Search the data below for "with"; list each line that holds it.

——————

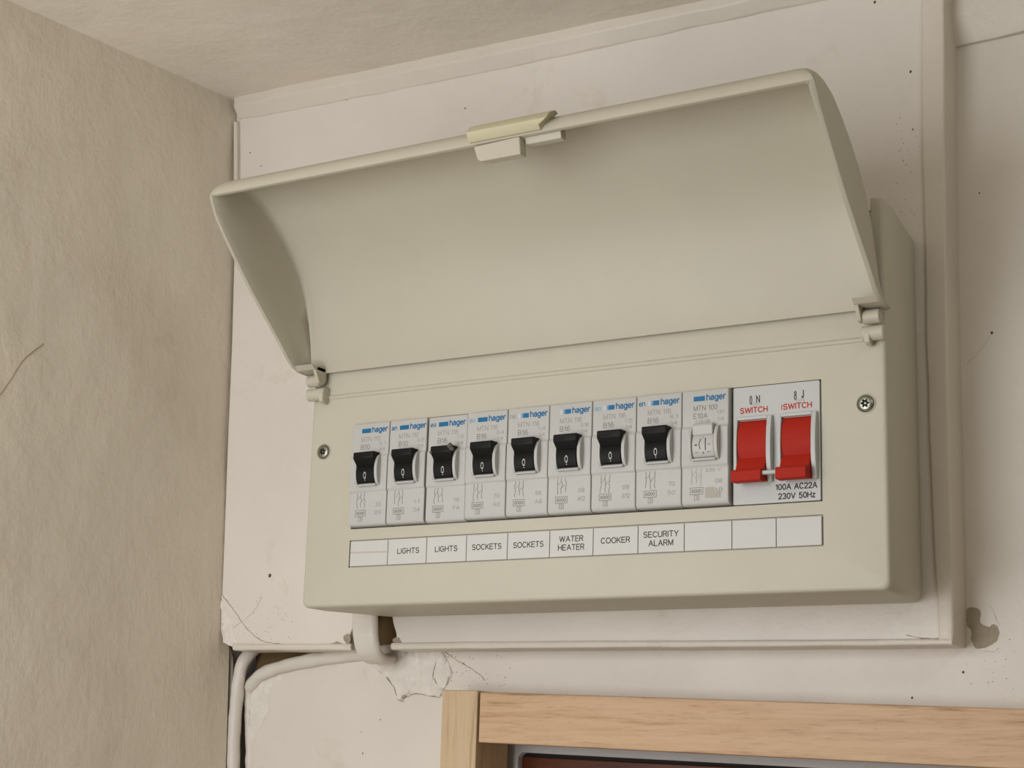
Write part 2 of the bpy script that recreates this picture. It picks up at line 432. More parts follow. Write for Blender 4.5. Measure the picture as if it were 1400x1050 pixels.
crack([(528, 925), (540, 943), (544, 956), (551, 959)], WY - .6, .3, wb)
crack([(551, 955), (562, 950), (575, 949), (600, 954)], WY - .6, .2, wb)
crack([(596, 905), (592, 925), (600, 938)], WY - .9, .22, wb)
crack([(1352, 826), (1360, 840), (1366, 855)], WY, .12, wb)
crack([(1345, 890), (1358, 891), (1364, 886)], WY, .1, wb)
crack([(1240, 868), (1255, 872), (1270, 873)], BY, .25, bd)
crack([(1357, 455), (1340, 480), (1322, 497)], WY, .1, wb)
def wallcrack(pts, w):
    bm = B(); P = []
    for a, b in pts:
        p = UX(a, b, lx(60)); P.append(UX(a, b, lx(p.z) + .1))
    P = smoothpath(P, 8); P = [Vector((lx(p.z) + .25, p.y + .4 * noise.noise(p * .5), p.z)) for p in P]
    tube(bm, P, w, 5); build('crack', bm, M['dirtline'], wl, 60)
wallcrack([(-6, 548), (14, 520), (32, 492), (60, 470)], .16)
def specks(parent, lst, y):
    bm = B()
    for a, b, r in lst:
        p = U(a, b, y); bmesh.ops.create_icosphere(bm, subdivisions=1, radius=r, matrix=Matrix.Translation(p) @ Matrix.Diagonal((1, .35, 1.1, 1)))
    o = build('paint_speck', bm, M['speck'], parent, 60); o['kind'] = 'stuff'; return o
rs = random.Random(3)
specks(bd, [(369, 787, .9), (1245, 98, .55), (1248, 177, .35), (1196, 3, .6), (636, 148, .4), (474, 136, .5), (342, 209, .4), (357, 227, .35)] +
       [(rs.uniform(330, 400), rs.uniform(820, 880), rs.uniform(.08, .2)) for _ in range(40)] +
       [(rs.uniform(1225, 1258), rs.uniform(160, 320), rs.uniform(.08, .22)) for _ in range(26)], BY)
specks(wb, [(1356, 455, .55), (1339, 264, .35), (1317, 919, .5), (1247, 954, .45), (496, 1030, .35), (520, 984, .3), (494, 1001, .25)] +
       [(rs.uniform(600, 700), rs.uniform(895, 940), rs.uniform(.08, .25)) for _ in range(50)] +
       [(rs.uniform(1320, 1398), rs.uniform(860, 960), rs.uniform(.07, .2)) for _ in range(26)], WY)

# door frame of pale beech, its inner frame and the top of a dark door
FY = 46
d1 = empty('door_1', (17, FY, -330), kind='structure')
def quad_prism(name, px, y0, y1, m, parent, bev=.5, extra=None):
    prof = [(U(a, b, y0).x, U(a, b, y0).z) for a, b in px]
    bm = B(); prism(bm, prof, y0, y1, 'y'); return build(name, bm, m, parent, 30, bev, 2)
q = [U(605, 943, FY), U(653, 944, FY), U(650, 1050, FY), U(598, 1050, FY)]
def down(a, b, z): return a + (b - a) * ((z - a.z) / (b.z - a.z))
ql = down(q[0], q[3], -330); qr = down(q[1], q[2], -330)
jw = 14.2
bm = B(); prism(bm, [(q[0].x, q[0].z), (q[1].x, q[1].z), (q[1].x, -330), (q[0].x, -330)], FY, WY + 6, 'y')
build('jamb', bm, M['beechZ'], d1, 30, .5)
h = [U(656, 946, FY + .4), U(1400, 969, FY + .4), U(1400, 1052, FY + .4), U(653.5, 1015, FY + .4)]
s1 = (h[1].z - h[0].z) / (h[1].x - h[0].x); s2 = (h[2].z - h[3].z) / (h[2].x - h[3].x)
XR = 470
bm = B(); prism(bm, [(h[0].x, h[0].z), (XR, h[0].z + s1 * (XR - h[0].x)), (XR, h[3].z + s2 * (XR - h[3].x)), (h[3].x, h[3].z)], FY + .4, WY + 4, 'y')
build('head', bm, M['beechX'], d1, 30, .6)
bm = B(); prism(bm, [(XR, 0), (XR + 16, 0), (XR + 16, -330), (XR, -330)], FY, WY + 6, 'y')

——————

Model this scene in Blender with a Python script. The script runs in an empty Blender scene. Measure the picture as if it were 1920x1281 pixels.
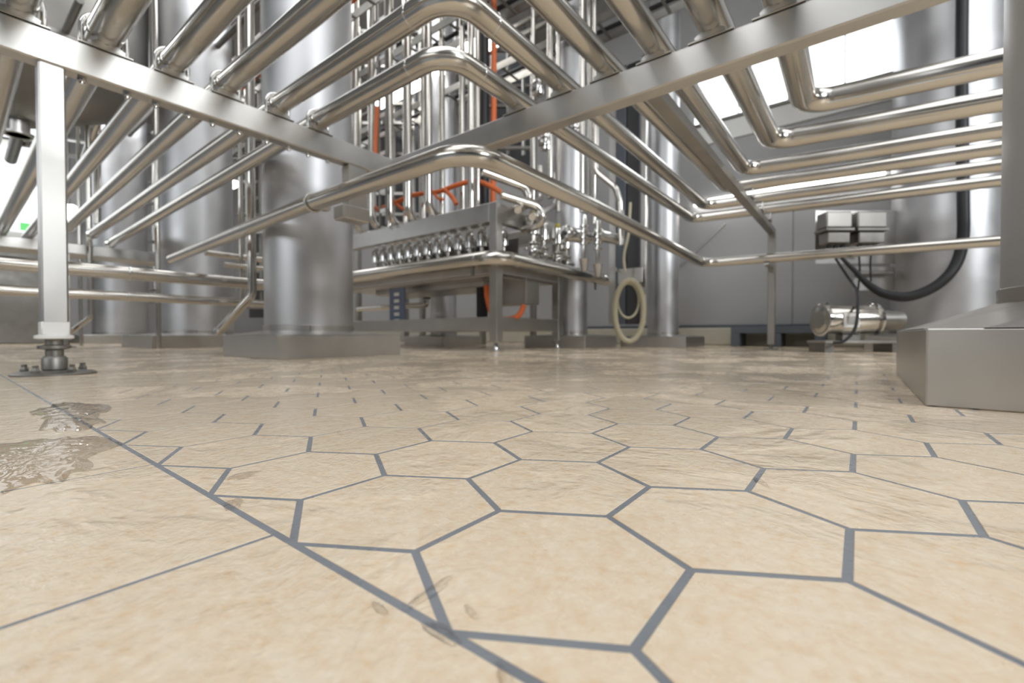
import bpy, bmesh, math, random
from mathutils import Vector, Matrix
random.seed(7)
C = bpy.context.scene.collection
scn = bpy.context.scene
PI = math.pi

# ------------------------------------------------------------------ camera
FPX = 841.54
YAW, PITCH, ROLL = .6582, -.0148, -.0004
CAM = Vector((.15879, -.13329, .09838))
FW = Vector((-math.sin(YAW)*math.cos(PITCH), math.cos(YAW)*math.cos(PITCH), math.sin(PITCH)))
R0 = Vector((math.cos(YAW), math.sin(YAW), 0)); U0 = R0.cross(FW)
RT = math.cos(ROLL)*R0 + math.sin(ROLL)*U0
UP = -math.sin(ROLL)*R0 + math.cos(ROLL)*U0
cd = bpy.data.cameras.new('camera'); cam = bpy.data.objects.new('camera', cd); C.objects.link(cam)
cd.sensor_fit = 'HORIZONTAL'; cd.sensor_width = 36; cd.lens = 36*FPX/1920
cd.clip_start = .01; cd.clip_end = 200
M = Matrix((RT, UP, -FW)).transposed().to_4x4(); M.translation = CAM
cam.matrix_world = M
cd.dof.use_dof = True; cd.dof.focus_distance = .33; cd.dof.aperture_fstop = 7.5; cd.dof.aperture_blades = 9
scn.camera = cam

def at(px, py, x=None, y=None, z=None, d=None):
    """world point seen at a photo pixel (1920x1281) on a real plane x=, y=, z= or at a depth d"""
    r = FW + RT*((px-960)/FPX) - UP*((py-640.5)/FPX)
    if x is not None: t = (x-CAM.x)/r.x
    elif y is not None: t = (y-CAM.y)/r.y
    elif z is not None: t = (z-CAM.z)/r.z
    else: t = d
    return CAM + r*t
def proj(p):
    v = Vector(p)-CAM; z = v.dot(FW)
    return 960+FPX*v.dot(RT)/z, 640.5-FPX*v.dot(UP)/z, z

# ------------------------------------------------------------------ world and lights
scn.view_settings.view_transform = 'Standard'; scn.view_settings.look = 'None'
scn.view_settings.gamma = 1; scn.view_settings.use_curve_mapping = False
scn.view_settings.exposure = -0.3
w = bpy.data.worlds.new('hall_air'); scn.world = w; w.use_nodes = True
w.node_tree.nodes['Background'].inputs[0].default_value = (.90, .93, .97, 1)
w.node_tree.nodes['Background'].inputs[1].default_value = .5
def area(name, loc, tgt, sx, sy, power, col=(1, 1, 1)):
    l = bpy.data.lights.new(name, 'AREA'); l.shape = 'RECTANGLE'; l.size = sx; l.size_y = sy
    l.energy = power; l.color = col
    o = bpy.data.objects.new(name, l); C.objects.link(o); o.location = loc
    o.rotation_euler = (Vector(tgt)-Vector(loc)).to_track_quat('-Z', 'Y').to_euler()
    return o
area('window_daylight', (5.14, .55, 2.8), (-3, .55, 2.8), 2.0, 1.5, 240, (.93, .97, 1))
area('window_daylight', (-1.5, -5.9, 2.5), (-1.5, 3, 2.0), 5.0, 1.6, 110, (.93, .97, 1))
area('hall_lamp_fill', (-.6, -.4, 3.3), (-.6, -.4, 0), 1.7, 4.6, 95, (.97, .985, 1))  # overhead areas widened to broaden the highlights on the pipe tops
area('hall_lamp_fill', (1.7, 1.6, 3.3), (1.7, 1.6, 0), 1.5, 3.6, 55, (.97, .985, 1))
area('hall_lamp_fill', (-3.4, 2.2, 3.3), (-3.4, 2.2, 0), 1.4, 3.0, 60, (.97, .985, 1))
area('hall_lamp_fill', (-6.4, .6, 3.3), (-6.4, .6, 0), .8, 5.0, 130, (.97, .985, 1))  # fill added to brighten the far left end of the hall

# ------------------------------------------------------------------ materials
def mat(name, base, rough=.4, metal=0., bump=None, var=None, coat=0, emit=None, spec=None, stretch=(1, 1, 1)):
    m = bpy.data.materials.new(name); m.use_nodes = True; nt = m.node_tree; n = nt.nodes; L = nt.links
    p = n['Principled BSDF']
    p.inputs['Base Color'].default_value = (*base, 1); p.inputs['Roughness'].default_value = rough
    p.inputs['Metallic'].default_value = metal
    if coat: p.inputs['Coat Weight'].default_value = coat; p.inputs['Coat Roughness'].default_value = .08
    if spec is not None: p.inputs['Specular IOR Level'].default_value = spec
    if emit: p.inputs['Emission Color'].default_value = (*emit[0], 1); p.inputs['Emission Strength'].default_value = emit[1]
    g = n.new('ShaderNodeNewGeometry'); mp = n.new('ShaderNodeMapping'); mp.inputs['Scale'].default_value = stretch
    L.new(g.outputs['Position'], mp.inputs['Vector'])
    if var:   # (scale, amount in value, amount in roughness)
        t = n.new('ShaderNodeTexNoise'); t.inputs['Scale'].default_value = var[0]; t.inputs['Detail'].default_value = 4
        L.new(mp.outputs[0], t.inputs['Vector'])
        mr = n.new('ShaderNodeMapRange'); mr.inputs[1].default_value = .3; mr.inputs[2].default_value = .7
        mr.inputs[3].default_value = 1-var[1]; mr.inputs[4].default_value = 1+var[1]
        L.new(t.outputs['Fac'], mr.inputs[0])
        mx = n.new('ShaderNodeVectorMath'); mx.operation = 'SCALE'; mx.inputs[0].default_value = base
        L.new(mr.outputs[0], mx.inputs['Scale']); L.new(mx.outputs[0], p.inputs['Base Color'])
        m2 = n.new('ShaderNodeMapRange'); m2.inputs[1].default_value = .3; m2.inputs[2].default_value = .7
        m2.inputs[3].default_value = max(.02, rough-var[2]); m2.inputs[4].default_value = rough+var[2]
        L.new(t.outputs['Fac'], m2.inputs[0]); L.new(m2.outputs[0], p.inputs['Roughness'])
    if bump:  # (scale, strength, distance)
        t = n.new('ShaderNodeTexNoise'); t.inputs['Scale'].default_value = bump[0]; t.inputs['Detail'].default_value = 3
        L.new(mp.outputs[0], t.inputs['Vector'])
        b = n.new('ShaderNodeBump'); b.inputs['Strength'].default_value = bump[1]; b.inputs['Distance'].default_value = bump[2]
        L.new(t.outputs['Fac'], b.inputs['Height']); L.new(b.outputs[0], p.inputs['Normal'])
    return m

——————

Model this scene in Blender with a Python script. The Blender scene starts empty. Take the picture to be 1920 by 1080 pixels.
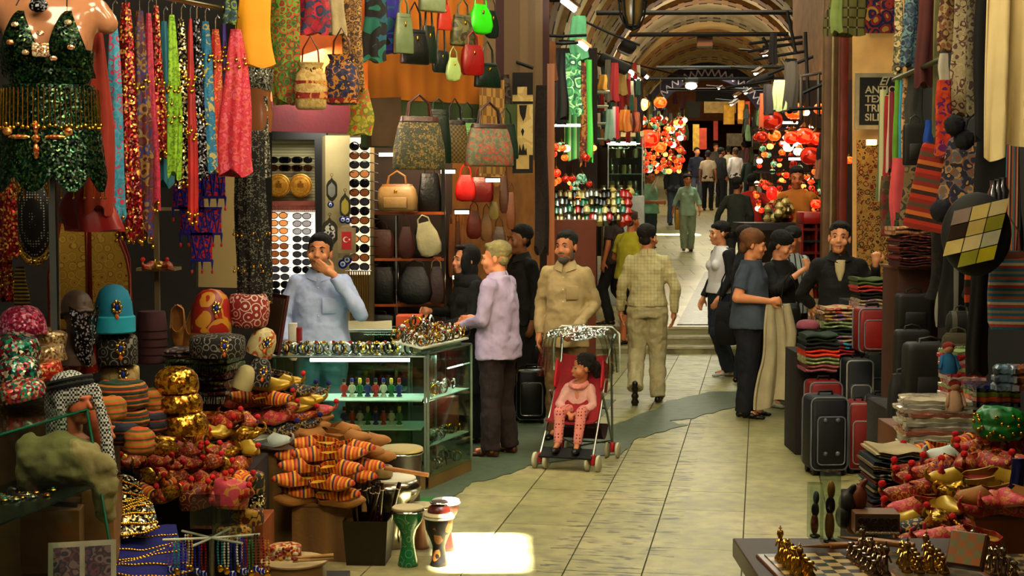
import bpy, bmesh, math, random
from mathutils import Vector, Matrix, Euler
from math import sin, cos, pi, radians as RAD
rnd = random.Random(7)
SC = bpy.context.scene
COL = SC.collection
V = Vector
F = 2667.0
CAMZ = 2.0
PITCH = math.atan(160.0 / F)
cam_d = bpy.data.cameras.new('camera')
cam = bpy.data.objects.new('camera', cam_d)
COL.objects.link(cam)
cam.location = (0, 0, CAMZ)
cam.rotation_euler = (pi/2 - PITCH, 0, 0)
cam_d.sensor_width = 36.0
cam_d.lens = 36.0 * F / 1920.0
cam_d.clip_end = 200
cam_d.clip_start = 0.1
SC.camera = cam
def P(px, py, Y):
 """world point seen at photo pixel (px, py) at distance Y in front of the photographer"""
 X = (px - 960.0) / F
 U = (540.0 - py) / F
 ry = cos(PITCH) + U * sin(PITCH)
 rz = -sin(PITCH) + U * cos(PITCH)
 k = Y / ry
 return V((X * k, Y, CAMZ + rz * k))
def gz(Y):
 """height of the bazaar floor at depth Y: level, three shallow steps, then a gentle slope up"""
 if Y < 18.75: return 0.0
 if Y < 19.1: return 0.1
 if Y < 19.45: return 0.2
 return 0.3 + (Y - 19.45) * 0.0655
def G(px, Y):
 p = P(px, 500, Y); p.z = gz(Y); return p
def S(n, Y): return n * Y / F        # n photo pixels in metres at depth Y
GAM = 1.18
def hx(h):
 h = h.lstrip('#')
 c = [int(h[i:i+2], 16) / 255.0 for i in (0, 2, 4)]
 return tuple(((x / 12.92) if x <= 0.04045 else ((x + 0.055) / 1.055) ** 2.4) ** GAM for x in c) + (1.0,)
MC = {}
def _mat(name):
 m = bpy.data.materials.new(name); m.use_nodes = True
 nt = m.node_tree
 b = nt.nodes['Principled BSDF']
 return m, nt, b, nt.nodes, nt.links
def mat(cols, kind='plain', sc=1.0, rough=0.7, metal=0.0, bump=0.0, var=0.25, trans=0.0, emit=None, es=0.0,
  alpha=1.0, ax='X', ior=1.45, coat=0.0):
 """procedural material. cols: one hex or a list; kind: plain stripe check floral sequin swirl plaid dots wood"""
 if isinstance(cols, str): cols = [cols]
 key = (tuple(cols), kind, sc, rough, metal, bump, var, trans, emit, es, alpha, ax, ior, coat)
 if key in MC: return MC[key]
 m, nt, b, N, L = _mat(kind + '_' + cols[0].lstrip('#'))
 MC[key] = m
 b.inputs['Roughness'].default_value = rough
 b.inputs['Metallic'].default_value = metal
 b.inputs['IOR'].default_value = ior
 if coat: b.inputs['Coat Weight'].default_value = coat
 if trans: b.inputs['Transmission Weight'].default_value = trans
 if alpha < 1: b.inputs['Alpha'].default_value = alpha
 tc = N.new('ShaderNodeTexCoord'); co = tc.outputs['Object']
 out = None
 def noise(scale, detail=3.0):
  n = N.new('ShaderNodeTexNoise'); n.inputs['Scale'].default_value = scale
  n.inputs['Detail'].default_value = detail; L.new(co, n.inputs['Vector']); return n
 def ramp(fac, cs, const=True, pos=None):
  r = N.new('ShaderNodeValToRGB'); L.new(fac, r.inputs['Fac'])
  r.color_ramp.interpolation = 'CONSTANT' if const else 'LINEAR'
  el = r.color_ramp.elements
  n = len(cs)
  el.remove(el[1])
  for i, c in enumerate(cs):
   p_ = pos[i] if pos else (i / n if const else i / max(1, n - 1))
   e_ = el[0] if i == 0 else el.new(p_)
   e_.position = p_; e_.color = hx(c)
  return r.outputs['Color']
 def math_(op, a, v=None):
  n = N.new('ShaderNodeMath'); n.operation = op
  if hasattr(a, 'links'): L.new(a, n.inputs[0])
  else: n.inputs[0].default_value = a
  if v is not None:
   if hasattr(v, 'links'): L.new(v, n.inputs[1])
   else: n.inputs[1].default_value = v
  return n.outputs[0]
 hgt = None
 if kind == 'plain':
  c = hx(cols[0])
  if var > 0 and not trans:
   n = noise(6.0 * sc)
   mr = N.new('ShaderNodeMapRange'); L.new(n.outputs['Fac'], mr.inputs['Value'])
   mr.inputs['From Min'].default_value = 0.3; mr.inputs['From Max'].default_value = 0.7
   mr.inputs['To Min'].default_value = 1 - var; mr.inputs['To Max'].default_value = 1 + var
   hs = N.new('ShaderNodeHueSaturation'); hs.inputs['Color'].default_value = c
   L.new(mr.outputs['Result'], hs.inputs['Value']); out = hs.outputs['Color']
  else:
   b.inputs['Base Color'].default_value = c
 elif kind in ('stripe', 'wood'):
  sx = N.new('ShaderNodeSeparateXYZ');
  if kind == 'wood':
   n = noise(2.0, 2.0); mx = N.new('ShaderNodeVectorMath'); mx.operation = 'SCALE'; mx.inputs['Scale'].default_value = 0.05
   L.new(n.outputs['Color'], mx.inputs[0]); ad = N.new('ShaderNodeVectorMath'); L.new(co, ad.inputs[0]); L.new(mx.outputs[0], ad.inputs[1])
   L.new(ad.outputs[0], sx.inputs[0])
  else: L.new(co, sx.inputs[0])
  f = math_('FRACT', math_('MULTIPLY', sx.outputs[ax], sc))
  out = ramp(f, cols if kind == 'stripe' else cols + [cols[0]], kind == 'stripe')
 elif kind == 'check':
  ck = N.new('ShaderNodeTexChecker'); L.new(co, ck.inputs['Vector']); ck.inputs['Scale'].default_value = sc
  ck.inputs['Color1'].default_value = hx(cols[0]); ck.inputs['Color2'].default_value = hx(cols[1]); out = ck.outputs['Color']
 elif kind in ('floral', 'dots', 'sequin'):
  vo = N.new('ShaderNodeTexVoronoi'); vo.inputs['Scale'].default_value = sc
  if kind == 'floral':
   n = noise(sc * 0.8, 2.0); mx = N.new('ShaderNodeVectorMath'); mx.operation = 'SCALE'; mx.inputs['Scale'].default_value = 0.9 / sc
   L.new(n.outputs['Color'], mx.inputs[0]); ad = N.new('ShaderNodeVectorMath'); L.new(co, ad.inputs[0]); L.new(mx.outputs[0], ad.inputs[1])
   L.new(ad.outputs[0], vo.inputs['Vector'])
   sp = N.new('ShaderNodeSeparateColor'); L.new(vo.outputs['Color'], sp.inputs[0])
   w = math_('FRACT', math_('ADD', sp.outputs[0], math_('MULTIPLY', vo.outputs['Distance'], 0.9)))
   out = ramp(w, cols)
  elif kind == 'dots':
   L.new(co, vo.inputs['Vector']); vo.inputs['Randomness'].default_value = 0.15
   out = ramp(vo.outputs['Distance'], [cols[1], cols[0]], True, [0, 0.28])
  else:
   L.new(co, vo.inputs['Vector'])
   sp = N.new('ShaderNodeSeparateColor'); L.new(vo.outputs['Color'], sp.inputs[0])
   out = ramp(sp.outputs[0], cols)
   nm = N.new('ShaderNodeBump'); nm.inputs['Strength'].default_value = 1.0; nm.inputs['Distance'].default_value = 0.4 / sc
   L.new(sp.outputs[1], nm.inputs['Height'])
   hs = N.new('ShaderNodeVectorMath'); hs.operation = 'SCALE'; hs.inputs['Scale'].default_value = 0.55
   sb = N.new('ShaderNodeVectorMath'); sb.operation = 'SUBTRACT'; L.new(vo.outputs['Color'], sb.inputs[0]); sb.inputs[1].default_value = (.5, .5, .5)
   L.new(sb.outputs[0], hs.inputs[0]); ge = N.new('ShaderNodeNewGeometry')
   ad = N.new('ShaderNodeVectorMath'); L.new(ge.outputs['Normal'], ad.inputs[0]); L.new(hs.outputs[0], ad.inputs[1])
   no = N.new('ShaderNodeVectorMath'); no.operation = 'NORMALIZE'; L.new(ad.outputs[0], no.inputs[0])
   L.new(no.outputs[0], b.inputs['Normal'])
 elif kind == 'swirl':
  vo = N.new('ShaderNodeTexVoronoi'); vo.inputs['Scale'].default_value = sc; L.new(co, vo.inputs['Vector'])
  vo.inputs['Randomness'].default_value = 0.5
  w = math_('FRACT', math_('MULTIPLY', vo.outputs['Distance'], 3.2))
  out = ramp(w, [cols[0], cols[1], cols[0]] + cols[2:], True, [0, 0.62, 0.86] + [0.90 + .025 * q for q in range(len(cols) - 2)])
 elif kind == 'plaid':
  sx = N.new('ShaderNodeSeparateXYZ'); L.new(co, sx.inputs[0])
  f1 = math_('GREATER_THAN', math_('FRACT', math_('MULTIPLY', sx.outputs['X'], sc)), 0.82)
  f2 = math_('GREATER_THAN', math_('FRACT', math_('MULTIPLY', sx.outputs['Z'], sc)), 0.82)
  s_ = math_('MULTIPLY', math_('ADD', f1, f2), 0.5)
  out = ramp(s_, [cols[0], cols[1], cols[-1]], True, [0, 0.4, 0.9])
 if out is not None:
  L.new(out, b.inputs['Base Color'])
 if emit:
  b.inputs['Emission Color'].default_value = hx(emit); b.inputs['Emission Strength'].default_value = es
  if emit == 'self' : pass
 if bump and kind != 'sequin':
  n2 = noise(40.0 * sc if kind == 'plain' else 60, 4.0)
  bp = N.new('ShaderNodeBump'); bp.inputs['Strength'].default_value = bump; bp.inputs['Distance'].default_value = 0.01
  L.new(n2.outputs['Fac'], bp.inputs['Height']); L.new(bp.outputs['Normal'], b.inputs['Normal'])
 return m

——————

Written answer>
Model this scene in Blender with a Python script. The script runs in an empty Blender scene. Measure the picture as if it were 1920x1281 pixels.
Model this scene in Blender with a Python script. The Blender scene starts empty. Take the picture to be 1920 by 1080 pixels.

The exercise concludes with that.